Anders Breivik is a monster who deserves a slow and painful death. But Norwegian criminal justice is far too humane to grant this most inhumane of killers that kind of punitive treatment: Breivik, who murdered 77 people in a far-Right terrorist atrocity in 2011, resides in a three-room suite that includes a treadmill, a refrigerator, a television with a DVD player, a Sony PlayStation, and a desk with a type-writer.
Last week, Breivik appeared before a parole hearing, asking to be released from prison. If you’re unfamiliar with the procedural mechanics of Norway’s criminal justice system, you might think that “Breivik” and “parole” have no business belonging to the same sentence. But in Norway offenders are legally entitled to apply for parole at the halfway point of a maximum prison term.

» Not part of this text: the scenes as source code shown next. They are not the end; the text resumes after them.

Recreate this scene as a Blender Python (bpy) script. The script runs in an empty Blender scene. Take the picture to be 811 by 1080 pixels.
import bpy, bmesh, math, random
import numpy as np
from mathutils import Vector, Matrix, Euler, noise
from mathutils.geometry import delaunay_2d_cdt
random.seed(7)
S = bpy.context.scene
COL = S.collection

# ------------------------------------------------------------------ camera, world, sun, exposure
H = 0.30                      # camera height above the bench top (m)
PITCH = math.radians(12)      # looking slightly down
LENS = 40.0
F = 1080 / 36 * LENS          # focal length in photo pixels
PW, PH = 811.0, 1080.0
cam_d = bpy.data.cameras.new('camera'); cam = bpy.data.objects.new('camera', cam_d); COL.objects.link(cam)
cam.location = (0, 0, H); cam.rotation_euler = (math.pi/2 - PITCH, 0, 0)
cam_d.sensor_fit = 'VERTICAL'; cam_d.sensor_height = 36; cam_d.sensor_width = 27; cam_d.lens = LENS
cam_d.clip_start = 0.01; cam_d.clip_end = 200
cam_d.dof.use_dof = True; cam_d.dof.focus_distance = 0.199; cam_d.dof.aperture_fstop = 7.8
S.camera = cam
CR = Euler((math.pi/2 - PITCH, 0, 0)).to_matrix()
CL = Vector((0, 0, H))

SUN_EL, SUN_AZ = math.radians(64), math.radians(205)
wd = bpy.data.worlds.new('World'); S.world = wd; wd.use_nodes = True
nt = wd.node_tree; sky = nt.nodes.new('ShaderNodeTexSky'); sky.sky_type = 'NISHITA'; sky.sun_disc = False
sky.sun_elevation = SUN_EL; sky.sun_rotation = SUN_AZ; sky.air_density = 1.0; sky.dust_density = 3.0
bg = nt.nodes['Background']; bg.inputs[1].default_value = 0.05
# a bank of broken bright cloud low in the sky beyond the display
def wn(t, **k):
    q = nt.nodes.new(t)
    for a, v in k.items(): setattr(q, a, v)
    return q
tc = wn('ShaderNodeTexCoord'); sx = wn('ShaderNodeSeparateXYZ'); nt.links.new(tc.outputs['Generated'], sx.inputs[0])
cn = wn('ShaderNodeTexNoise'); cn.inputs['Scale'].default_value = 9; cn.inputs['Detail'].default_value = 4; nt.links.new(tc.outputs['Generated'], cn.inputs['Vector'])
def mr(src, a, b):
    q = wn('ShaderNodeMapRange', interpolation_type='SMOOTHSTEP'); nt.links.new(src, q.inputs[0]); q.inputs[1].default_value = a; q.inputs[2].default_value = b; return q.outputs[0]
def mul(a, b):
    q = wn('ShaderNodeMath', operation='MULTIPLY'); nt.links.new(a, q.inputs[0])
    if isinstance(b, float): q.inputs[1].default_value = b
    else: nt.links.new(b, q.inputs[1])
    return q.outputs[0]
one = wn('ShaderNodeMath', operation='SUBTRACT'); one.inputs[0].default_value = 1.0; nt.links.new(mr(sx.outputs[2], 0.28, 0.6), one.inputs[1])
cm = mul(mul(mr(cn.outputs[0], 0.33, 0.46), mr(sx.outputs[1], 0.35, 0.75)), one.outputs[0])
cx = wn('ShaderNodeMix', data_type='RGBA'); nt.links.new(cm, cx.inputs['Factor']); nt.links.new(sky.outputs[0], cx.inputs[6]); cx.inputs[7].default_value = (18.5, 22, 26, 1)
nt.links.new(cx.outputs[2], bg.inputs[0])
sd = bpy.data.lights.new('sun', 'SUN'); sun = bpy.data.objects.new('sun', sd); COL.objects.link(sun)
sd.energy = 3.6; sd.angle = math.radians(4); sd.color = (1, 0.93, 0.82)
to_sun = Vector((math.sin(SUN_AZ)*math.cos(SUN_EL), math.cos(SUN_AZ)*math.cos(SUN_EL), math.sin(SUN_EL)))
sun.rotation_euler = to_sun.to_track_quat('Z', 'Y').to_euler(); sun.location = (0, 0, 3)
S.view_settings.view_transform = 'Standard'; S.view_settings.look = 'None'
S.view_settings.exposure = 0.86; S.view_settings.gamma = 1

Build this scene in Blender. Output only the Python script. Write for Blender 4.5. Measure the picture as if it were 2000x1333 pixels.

Breivik, who in 2016 ludicrously filed a complaint that he was being subject to degrading and inhumane treatment in prison and who has now served 10 years of his 21-year sentence, was never going to renounce the opportunity to further ridicule the largesse of his liberal jailors: when he walked in to the courtroom, ponced-up in a black slim-fit suit that was plastered all over him like cheap spray tan, he flashed a Nazi salute. He then gave an hour-long speech, in which he said: “Today, I strongly dissociate myself from violence and terror… I hereby give you my word of honour that this is behind me forever,” straining credulity not least by his invocation of the word “honour”. For some reason, the court allowed this travesty to be filmed and broadcast. It did not, however, allow the travesty of freeing him: Breivik’s parole was denied.
As a criminologist, I am not supposed to say that Breivik is a monster, much less express any vengeful emotions toward him. Rather, I am supposed to place him within a broader context and resist the seductive temptation to “Other” him.
I am supposed to say that he’s a product of society, whose homicidal actions speak to the deep alienation that some young men experience in a spiritually depleted world at the End of History. Or I am supposed to highlight how Breivik had internalised the trauma of a painful childhood — his mother tried to orphan him and his sister when he was a child — and then sought to cancel out that trauma by violently imposing it on the people who inhabited that same desolate society. I am supposed to take all the monstrousness that Breivik unleashed against his multiple victims, most of them teenagers, and causally tie it not to Breivik the person but to other sources of social dysfunction that produced him. I am supposed to say that Breivik is, to annex the title of Åsne Seierstad’s account of his massacre, One of Us.
As a criminologist who studies terrorism, I’m all too familiar with Hannah Arendt’s thesis that while human cruelty can be monstrous, its perpetrators are often pathetic men (and sometimes women) who are neither demonic nor sadistic, but ordinary people with grubby little motives, like career advancement, pleasing superiors or not wanting to stick one’s neck out for fear of censure.